A year later, Hilton Food announced redundancies at its Grimsby seafood operations in the UK as it introduced new filleting equipment.
In other category areas, Hilton Food said today that volumes in red meat and convenience remain “solid”, with convenience especially performing “well”.
However, “price inflation” is weighing on underlying demand, it said.
Hilton expects net debt at year-end to be “marginally higher” than at the end of the prior year.
The company secured £71m in net cash from disposals during the quarter and is investing in new Canadian facilities. The cash receipts include the sale of UK foodservice supplier Fairfax Meadow to Sysco in a £54m deal.
The group also expects a “partial inventory unwind” over the Christmas period.

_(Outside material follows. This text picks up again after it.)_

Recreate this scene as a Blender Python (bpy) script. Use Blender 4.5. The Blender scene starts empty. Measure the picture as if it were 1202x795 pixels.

“Although underlying demand is subdued, the normal seasonal uplift in Q4 is expected to support overall performance in the near term,” the company said.
Hilton Food added today that a business review of operations and its portfolio has “reached an advanced stage”. Its conclusions will be presented with the full year trading update in January.
The group said the development of new Canadian operations and a joint venture in Saudi Arabia remain “on schedule”.
In June, the company confirmed plans for its first North American processing and distribution site in Brantford, Ontario. The plant will supply beef, pork, lamb and seafood to distribution centres in Mississauga, Cornwall and Moncton.
Earlier this year, the group formed a joint venture with The National Agricultural Development Company (NADEC) in Saudi Arabia.
Hilton Food planned to develop facilities in Saudi Arabia, while NADEC will supply the venture and add red meat products to its distribution network.